Millions of jobs lost in tourism worldwide

godking
16 May 2003 6:00am

The World Labor Organization (WLO), still assessing the fallout of the 9/11 terrorist attacks in the United States, reported the loss of 10.5 million jobs worldwide in the travel and tourist sectors.

In a document entitled World Employment Trends, the WLO stated the situation has been worse off all around the globe in the past 24 months and chances of a snapback in the course of the ongoing year are pretty slim.

Latin America and the Caribbean were the two regions hit the hardest by the world economic slowdown in 2001 where unemployment rate peaked roughly 10 percent as fewer people were joining the rank and file of the area’s workforce.

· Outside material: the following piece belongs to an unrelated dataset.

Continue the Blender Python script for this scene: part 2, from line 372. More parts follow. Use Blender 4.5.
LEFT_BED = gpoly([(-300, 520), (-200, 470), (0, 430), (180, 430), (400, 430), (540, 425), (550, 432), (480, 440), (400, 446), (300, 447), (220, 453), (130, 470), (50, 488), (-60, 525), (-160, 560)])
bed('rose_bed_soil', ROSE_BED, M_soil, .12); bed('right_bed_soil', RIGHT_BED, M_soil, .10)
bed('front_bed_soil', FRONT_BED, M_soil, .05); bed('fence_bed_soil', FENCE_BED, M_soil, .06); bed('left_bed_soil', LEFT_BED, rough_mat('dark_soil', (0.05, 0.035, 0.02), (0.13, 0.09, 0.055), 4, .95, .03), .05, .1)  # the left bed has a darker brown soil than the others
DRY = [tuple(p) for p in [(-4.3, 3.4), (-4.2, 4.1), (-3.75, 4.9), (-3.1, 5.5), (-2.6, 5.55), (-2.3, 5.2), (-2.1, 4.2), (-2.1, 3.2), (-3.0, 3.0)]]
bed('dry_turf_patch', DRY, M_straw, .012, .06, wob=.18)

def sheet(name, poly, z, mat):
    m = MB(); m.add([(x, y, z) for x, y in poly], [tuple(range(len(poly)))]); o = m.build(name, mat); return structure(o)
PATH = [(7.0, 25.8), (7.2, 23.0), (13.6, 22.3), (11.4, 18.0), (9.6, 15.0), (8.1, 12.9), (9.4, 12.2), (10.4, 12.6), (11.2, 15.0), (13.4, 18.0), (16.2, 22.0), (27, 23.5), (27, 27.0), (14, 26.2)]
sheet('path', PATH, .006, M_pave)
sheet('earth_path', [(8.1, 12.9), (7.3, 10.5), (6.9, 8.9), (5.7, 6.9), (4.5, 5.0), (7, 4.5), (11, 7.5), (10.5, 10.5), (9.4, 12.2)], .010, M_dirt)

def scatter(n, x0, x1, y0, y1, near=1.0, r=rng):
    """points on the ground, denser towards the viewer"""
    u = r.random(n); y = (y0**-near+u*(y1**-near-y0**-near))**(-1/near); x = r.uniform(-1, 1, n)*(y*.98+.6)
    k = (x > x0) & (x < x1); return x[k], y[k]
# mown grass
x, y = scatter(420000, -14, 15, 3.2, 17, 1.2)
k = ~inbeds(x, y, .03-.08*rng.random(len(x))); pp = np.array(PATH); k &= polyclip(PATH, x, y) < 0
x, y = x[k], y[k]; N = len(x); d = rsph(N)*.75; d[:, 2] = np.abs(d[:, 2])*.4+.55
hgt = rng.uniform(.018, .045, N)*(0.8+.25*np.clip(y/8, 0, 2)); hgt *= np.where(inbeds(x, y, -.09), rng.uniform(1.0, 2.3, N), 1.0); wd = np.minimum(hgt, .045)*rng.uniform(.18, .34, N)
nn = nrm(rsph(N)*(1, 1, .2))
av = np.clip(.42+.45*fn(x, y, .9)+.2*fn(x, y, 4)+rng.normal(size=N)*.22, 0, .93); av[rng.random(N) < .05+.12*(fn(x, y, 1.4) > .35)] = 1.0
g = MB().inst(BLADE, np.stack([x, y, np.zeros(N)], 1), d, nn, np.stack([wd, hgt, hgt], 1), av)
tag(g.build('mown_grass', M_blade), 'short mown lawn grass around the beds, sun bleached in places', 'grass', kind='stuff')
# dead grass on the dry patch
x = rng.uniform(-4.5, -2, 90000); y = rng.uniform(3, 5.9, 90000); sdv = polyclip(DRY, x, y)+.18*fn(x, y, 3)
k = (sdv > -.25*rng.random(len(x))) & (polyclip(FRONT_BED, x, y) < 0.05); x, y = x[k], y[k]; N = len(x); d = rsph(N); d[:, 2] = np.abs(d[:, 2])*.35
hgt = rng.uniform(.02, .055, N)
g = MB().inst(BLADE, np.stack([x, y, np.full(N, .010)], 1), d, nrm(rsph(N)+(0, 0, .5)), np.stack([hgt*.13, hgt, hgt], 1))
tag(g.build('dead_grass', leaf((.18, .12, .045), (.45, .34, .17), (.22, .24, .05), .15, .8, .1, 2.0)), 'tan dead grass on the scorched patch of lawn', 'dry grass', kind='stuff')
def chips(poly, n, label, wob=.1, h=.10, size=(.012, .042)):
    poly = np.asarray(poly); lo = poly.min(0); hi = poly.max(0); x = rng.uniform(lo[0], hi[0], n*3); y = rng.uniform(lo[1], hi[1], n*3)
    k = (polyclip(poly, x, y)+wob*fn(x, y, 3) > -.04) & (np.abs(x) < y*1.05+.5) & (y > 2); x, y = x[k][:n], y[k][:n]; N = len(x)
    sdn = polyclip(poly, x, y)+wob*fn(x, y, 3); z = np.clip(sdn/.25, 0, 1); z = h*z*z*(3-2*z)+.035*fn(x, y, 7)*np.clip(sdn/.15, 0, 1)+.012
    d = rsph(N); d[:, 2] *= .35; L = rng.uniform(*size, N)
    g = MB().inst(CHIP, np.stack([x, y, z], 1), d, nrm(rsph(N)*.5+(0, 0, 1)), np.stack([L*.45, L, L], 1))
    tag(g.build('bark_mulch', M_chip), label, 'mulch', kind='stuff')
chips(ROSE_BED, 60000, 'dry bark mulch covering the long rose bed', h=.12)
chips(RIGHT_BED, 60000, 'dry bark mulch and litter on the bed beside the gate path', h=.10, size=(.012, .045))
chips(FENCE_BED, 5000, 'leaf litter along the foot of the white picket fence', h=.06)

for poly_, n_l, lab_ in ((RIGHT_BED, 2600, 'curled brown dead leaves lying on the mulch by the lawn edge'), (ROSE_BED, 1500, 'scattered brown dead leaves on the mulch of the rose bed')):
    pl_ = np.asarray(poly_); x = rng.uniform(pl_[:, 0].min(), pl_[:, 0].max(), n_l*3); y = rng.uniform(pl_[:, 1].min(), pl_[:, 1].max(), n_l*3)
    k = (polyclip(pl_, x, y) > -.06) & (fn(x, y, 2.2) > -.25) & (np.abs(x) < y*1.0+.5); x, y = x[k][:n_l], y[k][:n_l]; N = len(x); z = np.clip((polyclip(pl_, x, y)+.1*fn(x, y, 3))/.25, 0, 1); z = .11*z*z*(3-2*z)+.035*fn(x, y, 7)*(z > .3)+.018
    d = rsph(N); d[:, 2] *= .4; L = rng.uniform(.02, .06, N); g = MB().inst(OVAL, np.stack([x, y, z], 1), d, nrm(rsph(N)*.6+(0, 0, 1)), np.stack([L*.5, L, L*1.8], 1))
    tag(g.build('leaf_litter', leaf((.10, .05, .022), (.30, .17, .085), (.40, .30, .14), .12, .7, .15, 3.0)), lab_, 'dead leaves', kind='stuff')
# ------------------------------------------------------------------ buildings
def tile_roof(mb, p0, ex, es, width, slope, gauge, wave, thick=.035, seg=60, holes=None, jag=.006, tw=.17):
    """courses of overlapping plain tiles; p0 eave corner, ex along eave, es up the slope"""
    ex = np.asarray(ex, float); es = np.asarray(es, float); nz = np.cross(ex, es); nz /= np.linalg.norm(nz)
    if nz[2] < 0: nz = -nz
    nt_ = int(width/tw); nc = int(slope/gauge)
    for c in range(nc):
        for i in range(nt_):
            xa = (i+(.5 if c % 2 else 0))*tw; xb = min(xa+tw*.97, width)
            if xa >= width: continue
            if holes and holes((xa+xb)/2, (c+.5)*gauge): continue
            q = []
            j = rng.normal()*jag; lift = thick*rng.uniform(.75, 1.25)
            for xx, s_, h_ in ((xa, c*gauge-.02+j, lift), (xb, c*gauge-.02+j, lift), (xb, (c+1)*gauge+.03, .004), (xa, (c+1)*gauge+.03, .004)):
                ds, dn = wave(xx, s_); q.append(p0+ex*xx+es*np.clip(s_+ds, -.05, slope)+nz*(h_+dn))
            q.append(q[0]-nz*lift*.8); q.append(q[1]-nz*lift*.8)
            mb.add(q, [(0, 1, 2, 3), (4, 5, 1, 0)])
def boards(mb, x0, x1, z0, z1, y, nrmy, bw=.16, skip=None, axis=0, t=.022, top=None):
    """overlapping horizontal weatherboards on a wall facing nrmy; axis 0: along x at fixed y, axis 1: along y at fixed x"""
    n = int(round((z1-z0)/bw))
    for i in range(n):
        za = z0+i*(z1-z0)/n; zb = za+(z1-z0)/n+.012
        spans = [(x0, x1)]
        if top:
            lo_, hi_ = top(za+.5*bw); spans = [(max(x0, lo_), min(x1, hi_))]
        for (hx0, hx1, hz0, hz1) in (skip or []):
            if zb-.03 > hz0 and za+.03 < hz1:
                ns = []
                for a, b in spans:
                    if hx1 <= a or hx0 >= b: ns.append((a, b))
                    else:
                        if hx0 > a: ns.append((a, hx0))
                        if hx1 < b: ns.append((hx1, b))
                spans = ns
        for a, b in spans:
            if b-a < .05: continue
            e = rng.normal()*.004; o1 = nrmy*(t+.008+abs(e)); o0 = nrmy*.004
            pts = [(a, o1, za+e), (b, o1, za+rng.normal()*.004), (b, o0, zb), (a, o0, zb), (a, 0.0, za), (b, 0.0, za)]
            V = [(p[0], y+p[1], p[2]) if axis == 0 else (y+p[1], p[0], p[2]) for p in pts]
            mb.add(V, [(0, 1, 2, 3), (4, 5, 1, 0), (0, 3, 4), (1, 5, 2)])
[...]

The WLO indicated joblessness among youngsters (it reached 16 percent in 2001) is one the challenges Latin America and the Caribbean are facing up to, coupled with the fact that almost all new jobs for that segment of the population are pigeonholed in the informal economy

At a world level, the most affected sectors were those with the largest workforces, like fashion design. That plunge in employment opportunities fell deeper among women since female workers usually make up the largest chunk of company payrolls in the industry.

Crumbling confidence among investors –the report points out- laid bare the financial brittleness of some countries, a situation that left scores of people jobless. A case in point is Argentina, where unemployment soared 20 percent during 2002 and touched off a chain reaction that spilled over to the neighboring countries.

Armed conflicts and violence also chipped in their own to the increase of unemployment and poverty, while the meltdown of the U.S. economy, the sluggish recovery of the European Union and the Japanese recession are also putting on the brakes on any possible growth for the developing world.